-- START Data for processing --

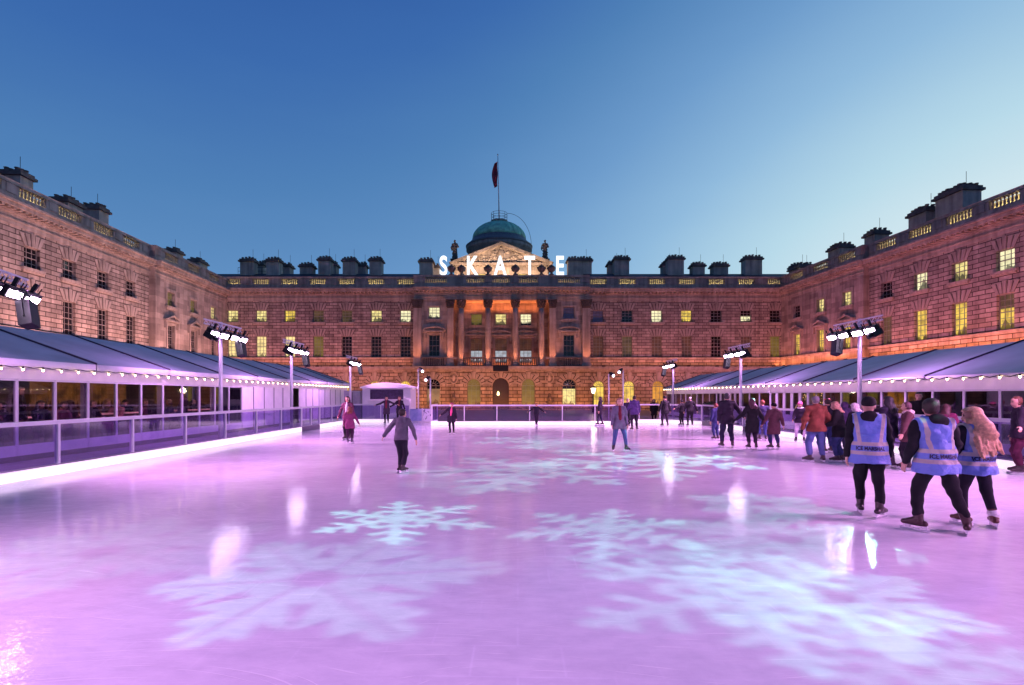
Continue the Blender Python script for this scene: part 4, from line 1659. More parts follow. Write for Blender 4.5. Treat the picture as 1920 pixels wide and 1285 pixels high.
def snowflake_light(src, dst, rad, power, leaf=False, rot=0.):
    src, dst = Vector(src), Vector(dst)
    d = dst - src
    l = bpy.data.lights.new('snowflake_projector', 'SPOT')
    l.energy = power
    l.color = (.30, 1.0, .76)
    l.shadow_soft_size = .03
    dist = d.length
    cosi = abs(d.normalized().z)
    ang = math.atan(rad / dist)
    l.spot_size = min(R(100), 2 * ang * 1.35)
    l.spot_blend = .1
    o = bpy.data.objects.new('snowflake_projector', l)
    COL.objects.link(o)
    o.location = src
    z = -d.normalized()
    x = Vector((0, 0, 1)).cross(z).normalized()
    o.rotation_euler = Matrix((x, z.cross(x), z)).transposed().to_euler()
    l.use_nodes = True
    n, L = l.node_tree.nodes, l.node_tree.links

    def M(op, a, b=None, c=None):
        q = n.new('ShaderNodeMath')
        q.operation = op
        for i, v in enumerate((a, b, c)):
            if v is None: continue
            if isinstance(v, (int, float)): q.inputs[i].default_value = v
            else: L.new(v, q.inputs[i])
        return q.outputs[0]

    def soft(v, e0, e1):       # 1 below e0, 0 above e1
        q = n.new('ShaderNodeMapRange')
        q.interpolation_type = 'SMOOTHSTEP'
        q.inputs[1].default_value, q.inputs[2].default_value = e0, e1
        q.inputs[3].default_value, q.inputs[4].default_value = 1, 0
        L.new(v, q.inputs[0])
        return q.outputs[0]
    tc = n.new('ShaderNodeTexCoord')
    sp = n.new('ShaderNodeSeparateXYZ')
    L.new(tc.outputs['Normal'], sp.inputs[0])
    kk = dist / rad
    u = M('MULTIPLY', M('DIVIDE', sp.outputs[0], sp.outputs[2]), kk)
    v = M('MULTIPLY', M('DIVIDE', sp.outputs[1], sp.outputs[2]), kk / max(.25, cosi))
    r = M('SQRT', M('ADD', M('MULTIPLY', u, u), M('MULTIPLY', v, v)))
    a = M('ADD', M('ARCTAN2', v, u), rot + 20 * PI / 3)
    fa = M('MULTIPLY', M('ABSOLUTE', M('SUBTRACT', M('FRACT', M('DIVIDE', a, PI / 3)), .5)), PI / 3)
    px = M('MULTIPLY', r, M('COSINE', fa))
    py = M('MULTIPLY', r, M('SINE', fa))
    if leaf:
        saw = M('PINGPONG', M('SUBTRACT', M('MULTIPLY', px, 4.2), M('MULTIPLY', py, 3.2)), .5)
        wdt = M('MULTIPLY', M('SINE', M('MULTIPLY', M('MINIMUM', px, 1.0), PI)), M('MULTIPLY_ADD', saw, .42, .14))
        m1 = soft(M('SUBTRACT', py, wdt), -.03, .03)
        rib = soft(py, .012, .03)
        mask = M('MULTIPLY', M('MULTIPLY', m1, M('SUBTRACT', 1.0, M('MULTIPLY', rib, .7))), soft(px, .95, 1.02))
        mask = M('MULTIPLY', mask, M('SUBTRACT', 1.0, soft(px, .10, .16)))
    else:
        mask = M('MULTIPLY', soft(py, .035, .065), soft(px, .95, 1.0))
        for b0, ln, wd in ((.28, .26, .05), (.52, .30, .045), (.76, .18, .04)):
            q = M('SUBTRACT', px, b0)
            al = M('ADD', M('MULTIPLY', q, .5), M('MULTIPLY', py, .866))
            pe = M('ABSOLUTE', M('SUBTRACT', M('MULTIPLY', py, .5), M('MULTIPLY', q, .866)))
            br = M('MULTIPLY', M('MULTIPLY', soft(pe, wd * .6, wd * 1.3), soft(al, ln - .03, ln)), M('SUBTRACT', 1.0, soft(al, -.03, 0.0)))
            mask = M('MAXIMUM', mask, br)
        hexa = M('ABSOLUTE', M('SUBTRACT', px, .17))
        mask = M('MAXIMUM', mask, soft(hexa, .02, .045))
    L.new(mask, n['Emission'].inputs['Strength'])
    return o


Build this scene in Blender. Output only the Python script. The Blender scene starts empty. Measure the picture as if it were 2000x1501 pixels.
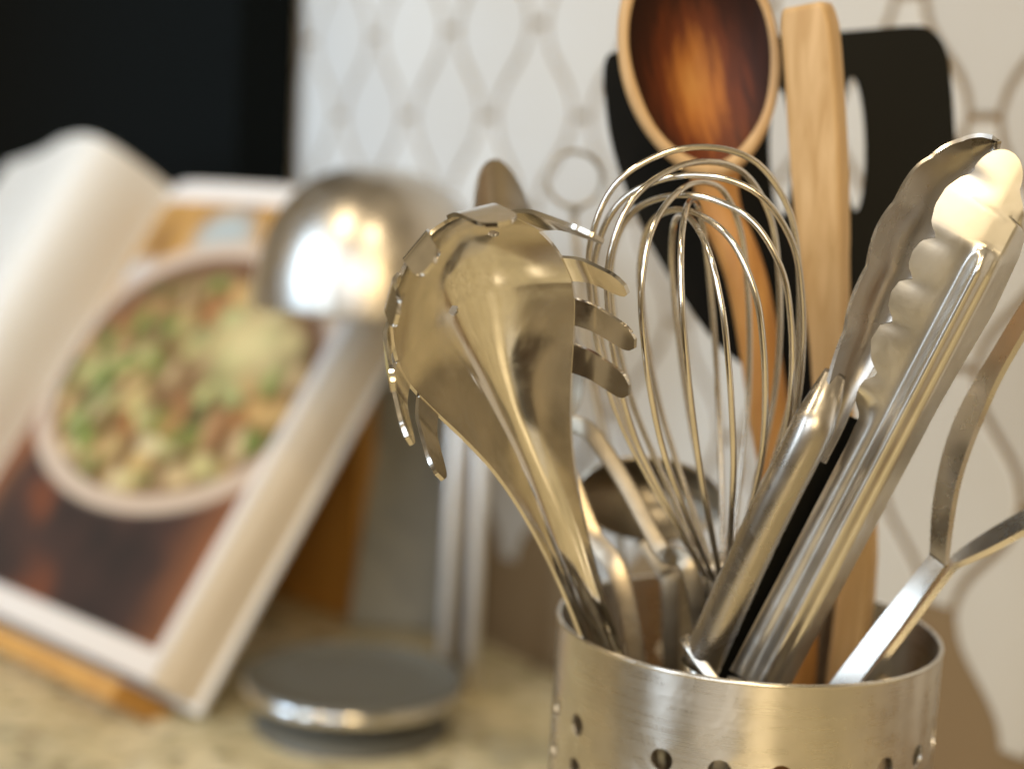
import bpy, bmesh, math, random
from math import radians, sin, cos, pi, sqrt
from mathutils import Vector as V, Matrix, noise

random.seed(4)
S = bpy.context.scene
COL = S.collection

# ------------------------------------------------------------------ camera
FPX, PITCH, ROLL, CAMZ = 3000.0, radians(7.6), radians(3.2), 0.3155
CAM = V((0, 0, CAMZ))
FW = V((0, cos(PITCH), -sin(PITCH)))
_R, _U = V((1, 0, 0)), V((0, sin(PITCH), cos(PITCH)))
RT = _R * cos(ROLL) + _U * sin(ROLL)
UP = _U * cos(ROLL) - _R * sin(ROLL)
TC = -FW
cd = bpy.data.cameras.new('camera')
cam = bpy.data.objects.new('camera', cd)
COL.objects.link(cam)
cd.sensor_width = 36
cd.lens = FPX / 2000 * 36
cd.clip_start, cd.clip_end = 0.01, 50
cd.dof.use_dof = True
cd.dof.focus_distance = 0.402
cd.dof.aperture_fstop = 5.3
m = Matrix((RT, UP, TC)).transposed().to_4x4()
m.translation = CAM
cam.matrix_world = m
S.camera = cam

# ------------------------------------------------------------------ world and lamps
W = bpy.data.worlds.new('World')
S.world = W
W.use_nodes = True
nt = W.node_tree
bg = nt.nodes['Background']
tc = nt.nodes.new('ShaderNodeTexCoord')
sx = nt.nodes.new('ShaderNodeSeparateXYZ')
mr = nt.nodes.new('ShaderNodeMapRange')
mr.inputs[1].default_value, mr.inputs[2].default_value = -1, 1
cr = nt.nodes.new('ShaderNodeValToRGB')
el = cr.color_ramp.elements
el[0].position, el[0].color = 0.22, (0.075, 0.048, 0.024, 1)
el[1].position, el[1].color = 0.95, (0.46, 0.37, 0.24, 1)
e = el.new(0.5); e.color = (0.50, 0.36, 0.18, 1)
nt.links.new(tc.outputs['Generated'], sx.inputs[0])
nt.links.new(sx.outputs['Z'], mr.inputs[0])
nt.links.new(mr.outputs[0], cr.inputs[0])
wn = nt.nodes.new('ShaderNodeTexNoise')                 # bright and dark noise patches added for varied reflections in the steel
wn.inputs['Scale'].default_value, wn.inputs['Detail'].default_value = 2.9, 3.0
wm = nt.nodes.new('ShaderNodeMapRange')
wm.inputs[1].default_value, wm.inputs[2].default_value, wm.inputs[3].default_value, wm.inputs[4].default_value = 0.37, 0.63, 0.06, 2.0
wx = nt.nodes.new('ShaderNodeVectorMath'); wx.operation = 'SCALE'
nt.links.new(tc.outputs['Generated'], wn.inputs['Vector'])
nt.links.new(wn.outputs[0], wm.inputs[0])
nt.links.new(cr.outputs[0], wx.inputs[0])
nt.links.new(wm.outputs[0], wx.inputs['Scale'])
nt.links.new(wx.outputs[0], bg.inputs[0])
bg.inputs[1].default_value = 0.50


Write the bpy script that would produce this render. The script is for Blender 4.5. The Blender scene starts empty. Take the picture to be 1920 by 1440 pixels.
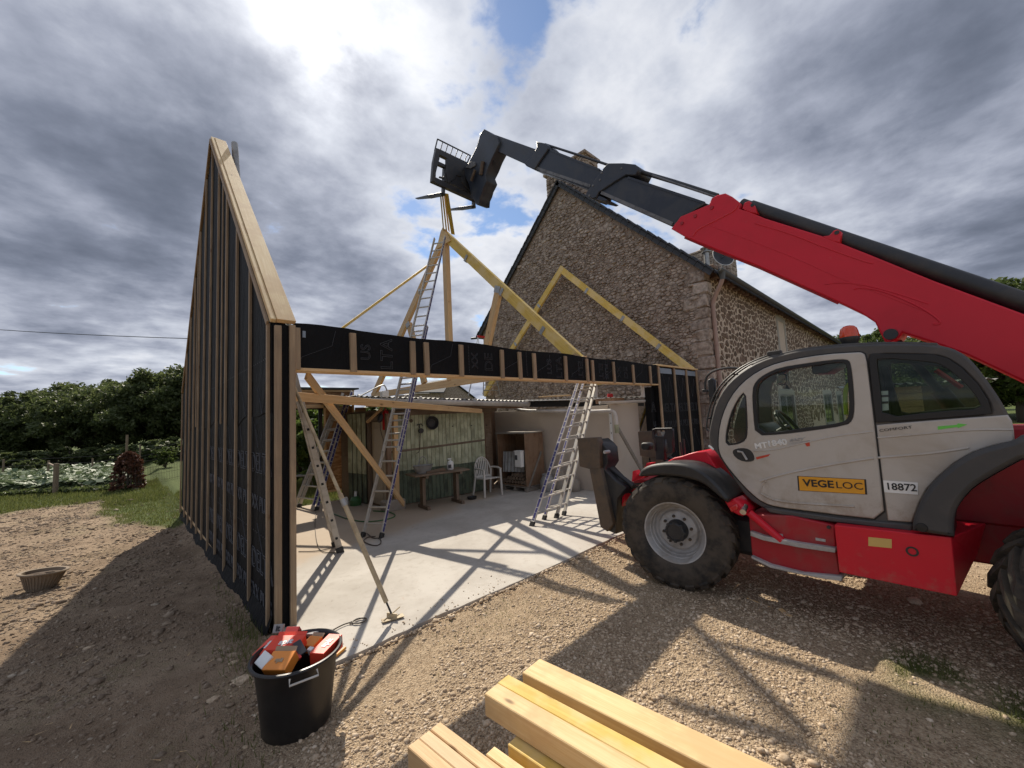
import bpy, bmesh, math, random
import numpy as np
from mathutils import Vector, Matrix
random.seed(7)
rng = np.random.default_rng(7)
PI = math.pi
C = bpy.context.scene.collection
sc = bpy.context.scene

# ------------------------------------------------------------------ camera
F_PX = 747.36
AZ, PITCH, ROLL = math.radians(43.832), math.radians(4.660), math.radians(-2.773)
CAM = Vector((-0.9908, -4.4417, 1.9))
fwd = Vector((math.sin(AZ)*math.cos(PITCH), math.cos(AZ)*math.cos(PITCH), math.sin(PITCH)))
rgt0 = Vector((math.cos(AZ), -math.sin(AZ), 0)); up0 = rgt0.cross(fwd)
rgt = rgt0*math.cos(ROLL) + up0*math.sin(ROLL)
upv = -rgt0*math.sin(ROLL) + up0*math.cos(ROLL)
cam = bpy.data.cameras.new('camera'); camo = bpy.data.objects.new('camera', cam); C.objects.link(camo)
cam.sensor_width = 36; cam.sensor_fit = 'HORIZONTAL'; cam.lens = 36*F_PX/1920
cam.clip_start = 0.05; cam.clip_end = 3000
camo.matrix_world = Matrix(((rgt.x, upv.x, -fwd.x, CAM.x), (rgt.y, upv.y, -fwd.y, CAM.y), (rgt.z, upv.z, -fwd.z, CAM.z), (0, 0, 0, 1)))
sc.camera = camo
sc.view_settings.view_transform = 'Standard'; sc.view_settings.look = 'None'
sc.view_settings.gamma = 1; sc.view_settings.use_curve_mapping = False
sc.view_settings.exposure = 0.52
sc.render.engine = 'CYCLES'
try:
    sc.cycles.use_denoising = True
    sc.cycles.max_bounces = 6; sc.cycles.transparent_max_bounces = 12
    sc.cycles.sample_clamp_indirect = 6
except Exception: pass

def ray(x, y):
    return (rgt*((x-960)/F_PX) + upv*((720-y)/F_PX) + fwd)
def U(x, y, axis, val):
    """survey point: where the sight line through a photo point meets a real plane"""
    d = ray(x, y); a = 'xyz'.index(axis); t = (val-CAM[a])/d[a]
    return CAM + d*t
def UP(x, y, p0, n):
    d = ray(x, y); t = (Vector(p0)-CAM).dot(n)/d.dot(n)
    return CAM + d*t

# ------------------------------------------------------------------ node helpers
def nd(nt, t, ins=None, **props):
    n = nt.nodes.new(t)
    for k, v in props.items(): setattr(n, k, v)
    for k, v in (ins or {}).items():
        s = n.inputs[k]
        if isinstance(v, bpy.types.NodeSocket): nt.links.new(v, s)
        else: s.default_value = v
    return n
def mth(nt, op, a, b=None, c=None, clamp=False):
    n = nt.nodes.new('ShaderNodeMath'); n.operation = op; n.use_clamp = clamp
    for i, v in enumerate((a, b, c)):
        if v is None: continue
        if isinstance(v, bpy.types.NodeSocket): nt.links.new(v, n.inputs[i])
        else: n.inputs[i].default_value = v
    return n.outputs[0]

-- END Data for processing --

Goal:
Take each line containing the string "render" and copy it out.

Completed task:
Write the bpy script that would produce this render. The script is for Blender 4.5. The Blender scene starts empty. Take the picture to be 1920 by 1440 pixels.
sc.render.engine = 'CYCLES'